Можно ли осуждать сегодня Горького за поддержку коллективизации? Ведь, по сути, Горький не изменил взглядам, высказанным в “Несвоевременных мыслях”, если видеть эти взгляды во всей полноте, а не плоско антикоммунистически. Горький критиковал большевиков вовсе не за их идеологию, столь ненавистную Бунину, Андрееву и Солженицыну, к авторитету которых прибегает Басинский, а за то, что они развязали звериные инстинкты русского крестьянства, которое и залило страну кровью и вот-вот затопчет хрупкие ростки пролетарской сознательности. Басинский это знает. Что же удивительного в том, что в коллективизации, служащей индустриализации страны (а не в “немецких кредитах”, которые невесть откуда всплыли у Басинского), он видел спасение? То, что в коллективизации видят сегодня — раскрестьянивание — для Горького было благом. Именно об этом он и писал, а не радовался смерти миллионов соотечественников. Любопытно, что Басинский не обратился к классическому примеру — книге “Беломорско-Балтийский канал им. Сталина: История строительства” (М., 1934). Там это видно куда отчетливее: Горький восторгается политикой, которая кажется ему верной, и намеренно не замечает того, что было видно всякому. Это устройство горьковского глаза отпечаталось на годы в соцреалистической эстетике. Но — автору ли, исследовавшему влияние Ницше на Горького, не знать, что подходить с моралью и политикой к эстетике бесполезно, что приписывать Горькому смертные грехи — дело пустейшее, а главное — нечестное?
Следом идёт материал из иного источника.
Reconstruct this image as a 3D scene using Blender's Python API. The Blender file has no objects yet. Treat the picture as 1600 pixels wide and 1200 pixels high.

Все это верно и для описания революционной эпохи: всякий раз Басинский пережимает по части плоского антикоммунизма. Пытаясь доказать, что кто угодно “виновен” в революции — только не “народ”, автор вновь остается глух к горьковской позиции. Его спор с Горьким, его анализ поэмы Блока “Двенадцать” отдает именно сектантством, столь ненавистной ему в других партийностью. Позиция Горького, да и Блока была куда глубже, куда менее зашорена. Согласно же Басинскому, в своей поэме Блок хочет показать, какая власть “скрепит” Россию — “Беспощадная. Построенная на бесправии личности” (с. 361). Надо полагать, что власть, которая привела Россию к катастрофе, была либеральной и основанной на правах личности… Оставим эти откровения на совести биографа.
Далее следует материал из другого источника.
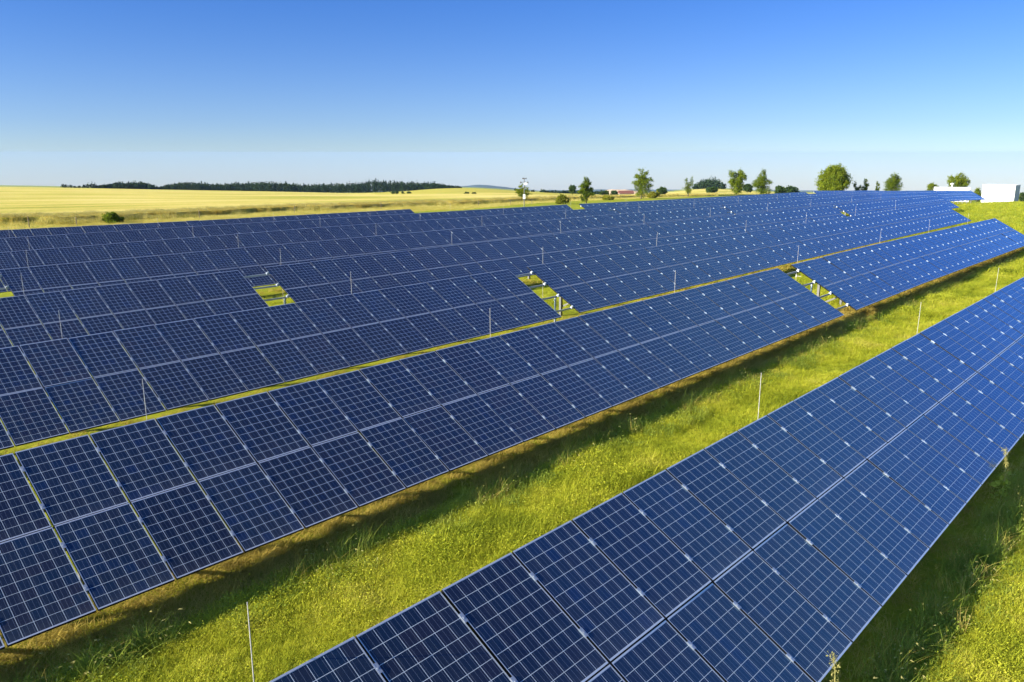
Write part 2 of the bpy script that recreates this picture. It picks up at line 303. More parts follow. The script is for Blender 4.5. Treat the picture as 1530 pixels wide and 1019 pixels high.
def gz(x, y):
    """height of the ground (arrays)"""
    x = np.atleast_1d(np.asarray(x, float)); y = np.atleast_1d(np.asarray(y, float))
    th0 = np.degrees(np.arctan2(x, y)); th0 = np.where(th0 < -130, th0 + 360, th0); th = np.clip(th0, 8, 92); r = np.hypot(x, y)
    out = np.empty_like(r)
    for i in range(0, len(r), 4000):
        sl_ = slice(i, i + 4000)
        G = _feat(np.stack([th[sl_], np.clip(r[sl_], 8, 1600)], 1))
        out[sl_] = _tps(np.linalg.norm(G[:, None] - _F[None], axis=2)) @ _W[:_n] + _W[_n] + G @ _W[_n + 1:]
    wgt = np.clip(np.abs(th0 - th) / 45, 0, 1); wgt = wgt * wgt * (3 - 2 * wgt)
    out = out * (1 - wgt) + (-.022 * np.clip((r - 40) / 300, 0, 1)) * wgt
    return -6.15 + ZO + out * np.clip((r - 4) / 14, 0, 1) * r
def g1(x, y): return float(gz(x, y)[0])

rings = np.concatenate([[0.5, 2, 4, 6], np.geomspace(8, 9000, 110)])
NT = 240
ths = np.linspace(0, 2 * math.pi, NT, endpoint=False)
gx = (rings[:, None] * np.sin(ths)[None]).ravel(); gy = (rings[:, None] * np.cos(ths)[None]).ravel(); gzz = gz(gx, gy)
fs = [(i * NT + k, (i + 1) * NT + k, (i + 1) * NT + (k + 1) % NT, i * NT + (k + 1) % NT) for i in range(len(rings) - 1) for k in range(NT)]
vs = list(zip(gx, gy, gzz)) + [(0, 0, g1(0.1, 0.1))]
fs += [(len(vs) - 1, k, (k + 1) % NT) for k in range(NT)]
gr = obj('ground', mesh('ground', vs, fs, M_GROUND, smooth=True)); gr['kind'] = 'structure'
# tiny lawn relief comes from the grass itself

def sheet(name, th0, th1, rfun, rend, hfun, m, nth=120, nr=50):
    """a crop standing on the ground: a raised sheet with a skirt all round"""
    T = np.radians(np.linspace(th0, th1, nth)); vs, fs = [], []
    cols = []
    for t_ in T:
        rr = np.geomspace(rfun(t_), rend(t_), nr); cols.append(rr)
    R = np.array(cols); X = R * np.sin(T)[:, None]; Y = R * np.cos(T)[:, None]
    G = gz(X.ravel(), Y.ravel()).reshape(X.shape); H = G + hfun(R)
    for i in range(nth):
        for j in range(nr): vs.append((X[i, j], Y[i, j], H[i, j]))
    for i in range(nth - 1):
        for j in range(nr - 1): fs.append((i * nr + j, i * nr + j + 1, (i + 1) * nr + j + 1, (i + 1) * nr + j))
    def skirt(ids):
        b = len(vs)
        for (i, j) in ids: vs.append((X[i, j], Y[i, j], G[i, j] - .3))
        for k in range(len(ids) - 1):
            a, c = ids[k], ids[k + 1]; fs.append((a[0] * nr + a[1], c[0] * nr + c[1], b + k + 1, b + k))
    skirt([(i, 0) for i in range(nth)]); skirt([(i, nr - 1) for i in range(nth - 1, -1, -1)])
    skirt([(0, j) for j in range(nr - 1, -1, -1)]); skirt([(nth - 1, j) for j in range(nr)])
    o = obj(name, mesh(name, vs, fs, m, smooth=False)); o['kind'] = 'structure'; return o
EDGE = [(-15, 118), (15.3, 109), (20.8, 108), (26.4, 120), (33, 134), (40, 149), (44.6, 158), (49, 190), (54, 228), (58.7, 285), (63.3, 350), (70, 420)]
edge_r = lambda t: float(np.interp(math.degrees(t), [a for a, _ in EDGE], [b for _, b in EDGE])) + 1.3 * math.sin(37 * t) + .8 * math.sin(113 * t)
FIELD_END = lambda t: 690.0 if not (36 < math.degrees(t) < 57) else 690 - 300 * min(1, (math.degrees(t) - 36) / 3, (57 - math.degrees(t)) / 4)
wheat = sheet('wheat_field', -12, 69.5, edge_r, FIELD_END, lambda R: .75 - .45 * np.clip((R - 80) / 400, 0, 1), M_WHEAT, 260, 60)
far_f = sheet('far_crop_field', 36.5, 56.5, lambda t: FIELD_END(t) + 4, lambda t: 705.0, lambda R: .3 + 0 * R, M_GREENCROP, 60, 30)

# ------------------------------------------------------------------ solar arrays
MW, ML = 0.973, 1.449
PITCH_X = 1.003
FR, FE = 0.0065, 0.018             # flange width at the long and the short edges
def frame_mb(b, mi):
    h0, h1 = -0.038, 0.003
    k = len(b.f)
    b.box((0, 0, h0), (MW, FE, h1), mi); b.box((0, ML - FE, h0), (MW, ML, h1), mi)
    b.box((0, FE, h0), (FR, ML - FE, h1), mi); b.box((MW - FR, FE, h0), (MW, ML - FE, h1), mi)
    for i in range(k, len(b.f)):
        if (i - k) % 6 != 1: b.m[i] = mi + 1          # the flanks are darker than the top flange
def glass_mb(b, mi):
    b.box((FR, FE, -0.006), (MW - FR, ML - FE, 0.0), mi)
CL_V = (0.25 * ML, 0.76 * ML)
def clamp_box(b, mi, y, x=-0.015):
    b.box((x - 0.023, y - 0.05, 0.0035), (x + 0.023, y + 0.05, 0.011), mi); b.box((x - 0.009, y - 0.045, -0.04), (x + 0.009, y + 0.045, 0.0035), mi); b.box((x - 0.008, y - 0.008, 0.011), (x + 0.008, y + 0.008, 0.017), mi)
def with_uv(me):
    uv = me.uv_layers.new(name='UVMap'); co = [me.vertices[l.vertex_index].co for l in me.loops]
    uv.data.foreach_set('uv', np.array([(c.x, c.y) for c in co], dtype=np.float32).ravel()); return me
_b = MB(); glass_mb(_b, 0); ME_GLASS = with_uv(_b.build('solar_panel', [M_PV]))
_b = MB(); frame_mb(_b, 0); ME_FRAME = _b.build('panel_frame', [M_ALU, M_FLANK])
_b = MB(); clamp_box(_b, 0, 0); ME_CLAMP = _b.build('clamp', [M_CLAMP])
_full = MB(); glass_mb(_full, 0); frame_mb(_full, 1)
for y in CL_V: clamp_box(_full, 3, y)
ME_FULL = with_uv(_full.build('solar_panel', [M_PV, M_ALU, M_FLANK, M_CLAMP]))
CT, ST = math.cos(TILT), math.sin(TILT)

def col_matrix(r, x, v):
    """frame of a panel whose lower left corner is at x along row r, v up the slope"""
    z0, z1 = rowz(r, x), rowz(r, x + MW)
    ex = Vector((MW, 0, z1 - z0)).normalized(); ey = Vector((0, CT, ST)); ey = (ey - ex * ey.dot(ex)).normalized(); ez = ex.cross(ey)
    o = Vector((x, ROWY(r) + v * CT, z0 + v * ST))
    M = Matrix.Identity(4)
    for i, c in enumerate((ex, ey, ez, o)): M[0][i], M[1][i], M[2][i] = c
    return M
def row_pt(r, x, v, n=0.0):
    return Vector((x, ROWY(r) + v * CT - n * ST, rowz(r, x) + v * ST + n * CT))
RAIL_V = (CL_V[0], CL_V[1], MOD_L + CL_V[0], MOD_L + CL_V[1])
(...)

Здесь мы упираемся в основную проблему: с точки зрения Басинского, “трагедия Горького есть философское и жизненное крушение внехристианского гуманизма” (с. 311). В известном (и, как должен понимать Басинский, ключевом для Горького) смысле гуманизм и христианство — противоположности. Речь идет не о “человеколюбии” вовсе, но именно о философской доктрине. Проследив ее развитие в России, Басинский пришел к заключению: развитие гуманизма как в Европе, так и в России в конечном итоге вело к отказу от христианства. Подобный взгляд на европейское Просвещение, конечно, поверхностен, не говоря уже о том, что с XVIII в. Европа и Россия пережили столько потрясений и такие глубокие трансформации, что оперировать сегодня столь старыми категориями без всякой поправки на исторический опыт просто нелепо.
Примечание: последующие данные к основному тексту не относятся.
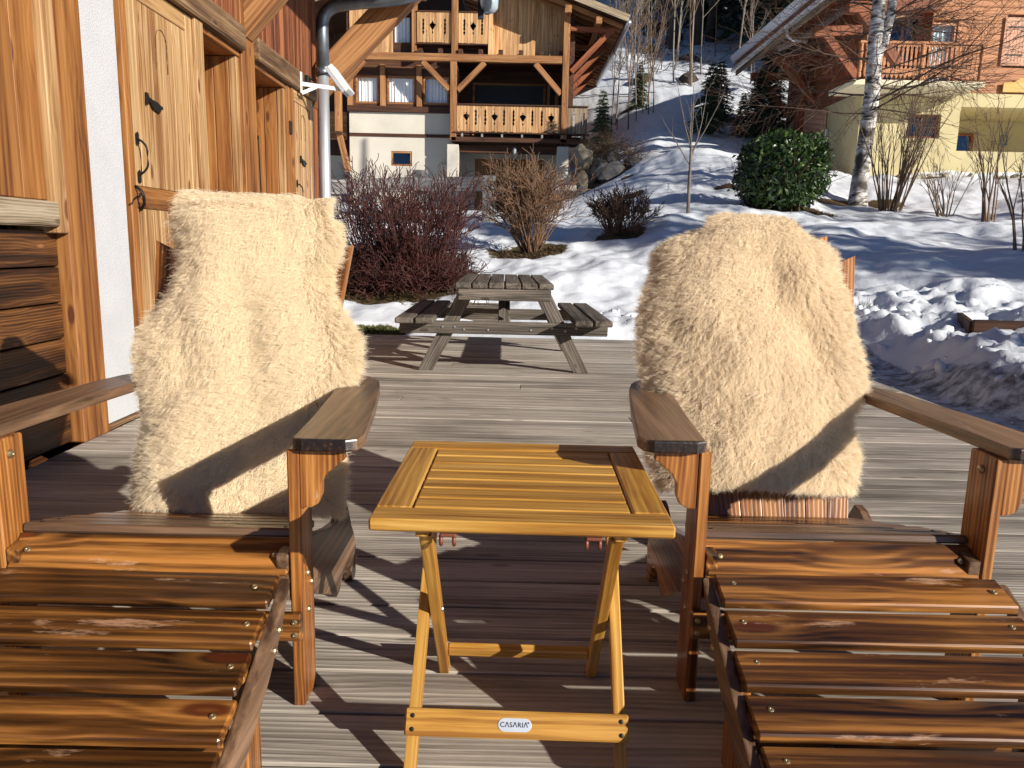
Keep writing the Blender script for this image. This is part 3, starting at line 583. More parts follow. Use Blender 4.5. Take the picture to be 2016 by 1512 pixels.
for x in np.arange(-1.72, 2.2, .62): slab('joist', M['fence'], ch, (x - .03, 24.89, 4.225), (x + .03, 25.1, 4.33), .004)
for x0 in (-2.19, 1.25): slab('pillar', M['stucco'], ch, (x0, 24.98, 1.5), (x0 + .36, 25.4, 4.0), .01)
slab('low_wall', M['stucco'], ch, (-2.45, 25.3, 1.5), (-2.193, 25.6, 3.42), .01)
wallholes('garage_wall', M['stucco'], ch, -2.0, 1.7, 1.5, 4.08, 27.0, .25, [(-1.42, .93, 1.9, 3.8)])
slab('lintel', CD, ch, (-1.8, 25.3, 3.80), (1.24, 25.5, 4.02), .008); slab('spot_light', M['lamp_glass'], ch, (-.12, 25.17, 3.74), (-.03, 25.29, 3.98), .02)
gd = rectframe('garage_door', M['garage'], ch, -1.42, .93, 1.9, 3.8, 27.04, .08, .06)
for i in range(12): slab('plank', M['garage'], gd, (-1.34 + i * .1825, 27.06, 1.98), (-1.34 + i * .1825 + .18, 27.085, 3.72), .004)
slab('handle', M['iron'], gd, (-1.06, 27.0, 2.85), (-.98, 27.06, 2.93), .01)
# upper floor
wallholes('upper_wall', CD, ch, -5.4, 1.5, 6.66, 8.05, 25.62, .2, [(-3.97, -3.37, 7.05, 7.9), (-2.75, -2.15, 6.95, 7.95), (-1.85, -1.2, 6.95, 7.95)])
window(ch, -3.97, -3.37, 7.05, 7.9, 25.6, CD, .05); window(ch, -2.75, -2.15, 6.95, 7.95, 25.62, CD, .05, None, 'glass_dark'); window(ch, -1.85, -1.2, 6.95, 7.95, 25.62, CD, .05, None, 'glass_dark')
x = -5.3
while x < 1.3:
    wd = random.uniform(.11, .15)
    if not (-4.0 < x + wd / 2 < -.98): slab('siding_board', M['ch_pine'], ch, (x, 25.585, 6.66), (x + wd - .005, 25.615, crz(x + wd / 2 if x < RX else x + wd) - .03), .003)
    x += wd
slab('post', CB, ch, (-3.33, 25.3, 6.66), (-3.18, 25.6, 8.3), .01); slab('post', CPn, ch, (-.97, 25.3, 6.66), (-.83, 25.6, 8.3), .01)
balustrade(ch, -3.16, -2.11, 7.04, 7.92, 25.28, 11, CPn, {2: 'c', 5: 'h', 9: 'c'}); balustrade(ch, -1.89, -.98, 7.04, 7.92, 25.28, 10, CPn, {2: 'c', 5: 'h', 8: 'c'})
slab('handrail', CD, ch, (-3.17, 25.25, 7.922), (-2.105, 25.34, 7.96), .004); slab('handrail', CD, ch, (-1.895, 25.25, 7.922), (-.975, 25.34, 7.96), .004)
slab('balconet_floor', CD, ch, (-3.17, 25.25, 6.985), (-.98, 25.6, 7.03), .004)
for x in np.arange(-3.05, 1.3, .62): slab('joist_end', CD, ch, (x - .07, 25.12, 6.66), (x + .07, 25.58, 6.84), .01)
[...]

Просвещение было отрицанием не столько христианства как системы нравственных ценностей, сколько религии как таковой, церкви как института духовного и интеллектуального порабощения, средневекового мироощущения и мироустройства, феодальной системы социальных отношений и ценностей. Но христианство больше Средневековья, а православно-патриотическая схема Басинского, в которую никак не хочет укладываться Горький, — как раз и есть продукт консервативной утопии, которая потому всегда столь сильна была в России, что Россия не пережила ни Возрождения, ни Реформации, ни Просвещения (которое Басинский, кажется, просто путает с введением Петром I европейского этикета и сбриванием бород — с. 311). Этот спор напомнил мне очень точно описанный Басинским спор между Горьким и Лениным. Для автора Ленин — сектант, хотя и умница и интеллигент (не в пример Сталину). Горький же — еретик. Так вот и здесь: позиция Басинского — позиция секты. Потому он и Системой восхищается, и скорбит о выдуманной “России, которую мы потеряли”, и Кожинова цитирует, и горьковской юдофилии не понимает. Но в остальном, прямо как Ленин, — интеллигент и умница. Стоит ли объяснять, что “еретиком” был сам Христос, что христиантство — не “Система”, не погромная полицейская средневековая держава, “которую мы потеряли”, не национальное чванство и не православное (именно сектантское!) высокомерие, которые то тут, то там пробиваются в книге, но — моральное величие Нагорной проповеди, человеколюбие, братство людей, интеллектуальная свобода и нравственное совершенствование. Глубокий духовный поиск “блудных сынов” куда ближе христианскому идеалу, чем церковное резонерство прозелитов.
Как легко заметит читатель, меня многое разделяет с автором, но в одном Басинский мне близок: так же, как и он, я очень люблю Горького, считаю его, вслед за автором, человеком “немыслимо сложной и запутанной биографии, невероятно интересных творческих поисков и до сих пор не понятой духовной судьбы” (с. 438). Оттого, что мне дорог Горький, столь придирчиво читал я эту книгу. Читал с неослабным интересом. Злился (за что прошу прощения у читателя), но все же больше радовался всему тому точному, что сумел найти у Горького Басинский. Книга получилась неровной — угловатой, как сам ее персонаж, пестрой, как его жизнь, противоречивой, а в чем-то и нравственно вызывающей, как многое в философии, творчестве и жизни самого Горького. И все же это лучшая книга о Горьком за последние годы.